Us Undeserving Burmese

By | February 26, 2015

One hears a lot these days about how the Burmese lack discipline and therefore are not fit for democracy. This is rather reminiscent of Winston Churchill’s famed wisdom in his considered opinion that the Burmese were not ready for independence at the end of the Second World War. Those who have no wish to grant us freedom or democracy have the same thing to say, naturally. Only it is not so black and white today since it happens to be our own kind that expresses this view. That exactly is where class comes in – the ruling classes share the same interests and employ very similar strategies, some of them perhaps more violent and ruthless and others showing some finesse. It is a message that ties in neatly with the concept of “discipline flourishing democracy”. Whose discipline imposed upon whom and how may this be enforced, one might rightly ask.
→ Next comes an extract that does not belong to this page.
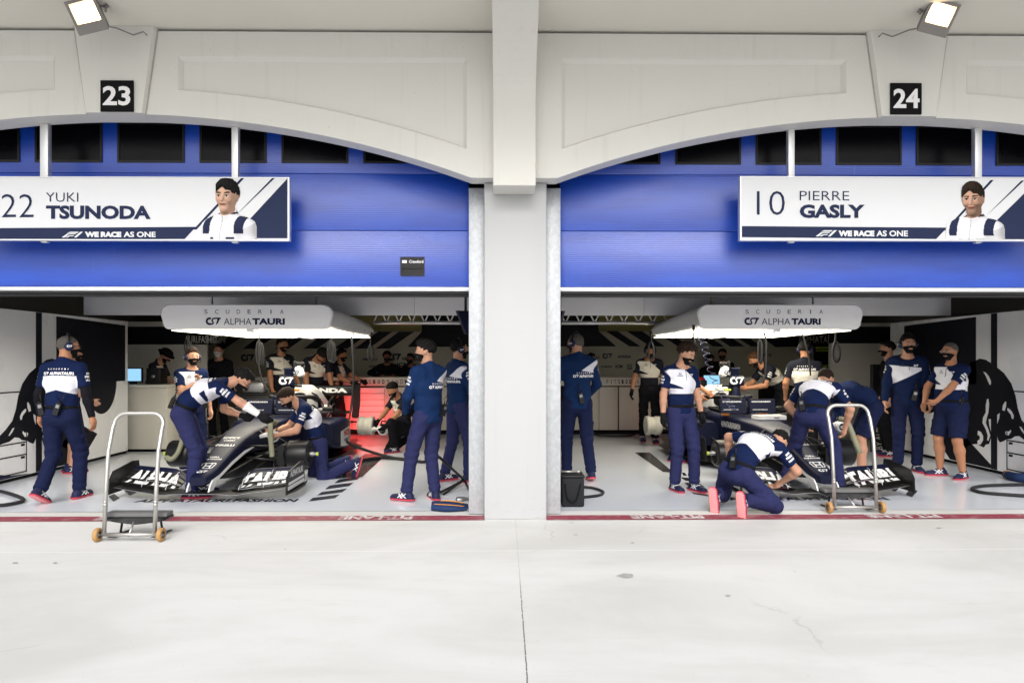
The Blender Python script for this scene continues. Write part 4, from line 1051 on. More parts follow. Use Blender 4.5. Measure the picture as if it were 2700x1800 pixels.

Another opinion, not unconnected to the first, that has gained currency in certain circles is that left wing student radicals like Aung San should never have sought to drive the British out by violent means, and that instead pragmatism and prudence should have prevailed in letting our benevolent colonial masters gently and smoothly guide us in an evolutionary process to prosperity like we see in Singapore and Malaysia. An undisguised paternalistic vision with no faith whatsoever in the ability of a people to shape their own future – because they cannot be trusted since like children they do not know what is good and proper for them, so easily manipulated by “unscrupulous elements” and “power mad groups”.

It is of course again the same kind of people who criticize, and indeed smear, the current students’ campaign for a modern democratic education. They appear to have distanced themselves historically and in spirit from our independence struggle where our youth, notably students, and our elders like Thakin Kodaw Hmaing and the Dobama Asi-ayone, provided leadership in the forefront of our historic struggle. And of course the inception of our ownnational liberation army, their own roots – the BIA, just as they have conveniently forgotten the independence struggle of Malaya led by Chin Peng and the communists.

Ironically and perhaps inevitably they overlook the violence systematically and invariably meted out to the peoples of Burma by the ruling military elite over these long decades. Disciplined is presumably the preferred term since it is only us the people who are given to unruly, undisciplined and violent mindless behaviour. At this rate the way events have been unfolding from the first days of the new improved nominally civilian regime with its “reform, democratization and peace processes up to this increasingly eventful new year of elections, it looks like they ain’t seen nothin’ yet.